Probing nuclear symmetry energy at high densities using pion, kaon, eta and photon productions in heavy-ion collisions

. The high-density behavior of nuclear symmetry energy is among the most uncertain properties of dense neutron-rich matter. Its accurate determination has significant ramifications in understanding not only the reaction dynamics of heavy-ion reactions, especially those induced by radioactive beams, but also many interesting phenomena in astrophysics, such as the explosion mechanism of supernova and the properties of neutron stars. The heavy-ion physics community has devoted much effort during the last few years to constrain the high-density symmetry using various probes. In particular, the π^- / π^+ ratio has been most extensively studied both theoretically and experimentally.
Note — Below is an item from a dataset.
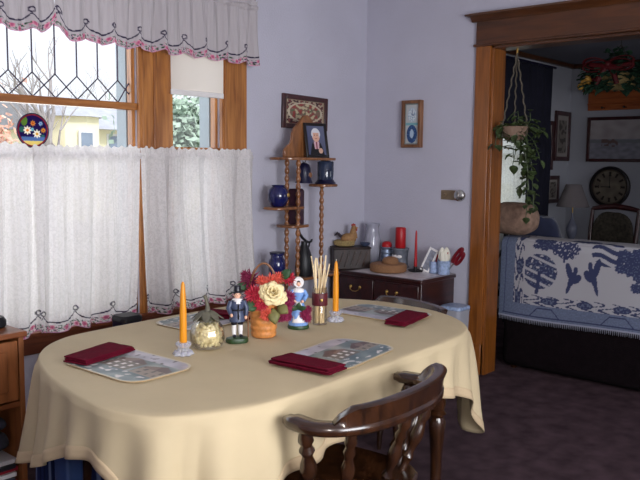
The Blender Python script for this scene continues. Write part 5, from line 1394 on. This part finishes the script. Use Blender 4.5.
# ------------------------------------------------------------------ light and camera
W = bpy.data.worlds.new('World'); S.world = W; W.use_nodes = True
nt = W.node_tree; nt.nodes.clear()
wo = nt.nodes.new('ShaderNodeOutputWorld'); bg = nt.nodes.new('ShaderNodeBackground'); nt.links.new(bg.outputs[0], wo.inputs[0])
tcw = nt.nodes.new('ShaderNodeTexCoord'); sp = nt.nodes.new('ShaderNodeSeparateXYZ'); nt.links.new(tcw.outputs['Generated'], sp.inputs[0])
rp = nt.nodes.new('ShaderNodeValToRGB'); rp.color_ramp.elements[0].color = (.86, .90, .97, 1); rp.color_ramp.elements[1].color = (.80, .88, 1., 1)
nt.links.new(sp.outputs['Z'], rp.inputs[0]); nt.links.new(rp.outputs[0], bg.inputs['Color'])
bg.inputs['Strength'].default_value = WORLD
def area(name, loc, rot, sx, sy, power, col):
    l = bpy.data.lights.new(name, 'AREA'); l.shape = 'RECTANGLE'; l.size = sx; l.size_y = sy; l.energy = power; l.color = col
    o = bpy.data.objects.new(name, l); C.objects.link(o); o.location = loc; o.rotation_euler = rot; return o
# added fill for the room's ambient light, at an unseen opening behind the camera
area('dining_fill', (1.2, -1.62, 1.5), (R(90), 0, 0), 2.1, 1.5, PFILL, (.93, .95, 1.))
# daylight coming in through the pictured windows
area('daylight_window', (2.05, YA + .9, 1.9), (R(-78), 0, 0), 3.4, 1.9, PDAY, (.92, .95, 1.))
area('living_fill', (6.8, -1.75, 1.5), (R(90), 0, 0), 1.6, 1.3, PLIV, (.92, .95, 1.))  # added fill lamp for the living room; the unseen wall there has no window
sn = bpy.data.lights.new('outdoor_fill_sun', 'SUN'); sn.energy = 3.2; sn.angle = R(12); so = bpy.data.objects.new('outdoor_fill_sun', sn); C.objects.link(so); so.rotation_euler = (R(40), 0, 0)  # sun added under the overcast sky to brighten house and trees outside
# the camera's own flash, just above the lens
fl_ = bpy.data.lights.new('camera_flash', 'SPOT'); fl_.energy = PFLASH; fl_.spot_size = R(80); fl_.spot_blend = 1.; fl_.shadow_soft_size = .02; fl_.color = (1., .95, .88)
fo = bpy.data.objects.new('camera_flash', fl_); C.objects.link(fo)

cam = bpy.data.cameras.new('camera'); co = bpy.data.objects.new('camera', cam); C.objects.link(co)
cam.sensor_width = 36.; cam.sensor_fit = 'HORIZONTAL'; cam.lens = 760. * 36 / 640
Rr = Vector((0.6600023306360276, -0.7511912479438453, 0.010422694832911812))
Dn = Vector((-0.07156763882742803, -0.07667822586558712, -0.994484048514994))
Fw = Vector((0.7478469072127519, 0.6556158621408381, -0.1043687917034933))
rot = Matrix((Rr, -Dn, -Fw)).transposed()
co.matrix_world = Matrix.Translation((0, 0, 1.5)) @ rot.to_4x4()
cam.clip_start = .05; cam.clip_end = 200
fo.matrix_world = Matrix.Translation(Vector((0, 0, 1.5)) - Dn * .05 + Rr * .06) @ rot.to_4x4()
S.camera = co
S.view_settings.view_transform = 'Standard'; S.view_settings.look = 'None'; S.view_settings.gamma = 1.; S.view_settings.use_curve_mapping = False
S.view_settings.exposure = EXPO
S.cycles.sample_clamp_indirect = 6.
S.cycles.max_bounces = 8; S.cycles.transparent_max_bounces = 16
All models have consistently predicted qualitatively that the π^- / π^+ ratio is a sensitive probe of the high-density symmetry energy especially with beam energies near the pion production threshold. However, the predicted values of the π^- / π^+ ratio are still quite model dependent mostly because of the complexity of modeling pion production and reabsorption dynamics in heavy-ion collisions, leading to currently still controversial conclusions regarding the high-density behavior of nuclear symmetry energy from comparing various model calculations with available experimental data. As more π^- / π^+ data become available and a deeper understanding about the pion dynamics in heavy-ion reactions is obtained, more penetrating probes, such as the K + / K 0 ratio, η meson and high-energy photons are also being investigated or planned at several facilities. Here, we review some of our recent contributions to the community effort of constraining the high-density behavior of nuclear symmetry energy in heavy-ion collisions. In addition, the status of some worldwide experiments for studying the high-density symmetry energy, including the HIRFL-CSR external target experiment (CEE) are briefly introduced.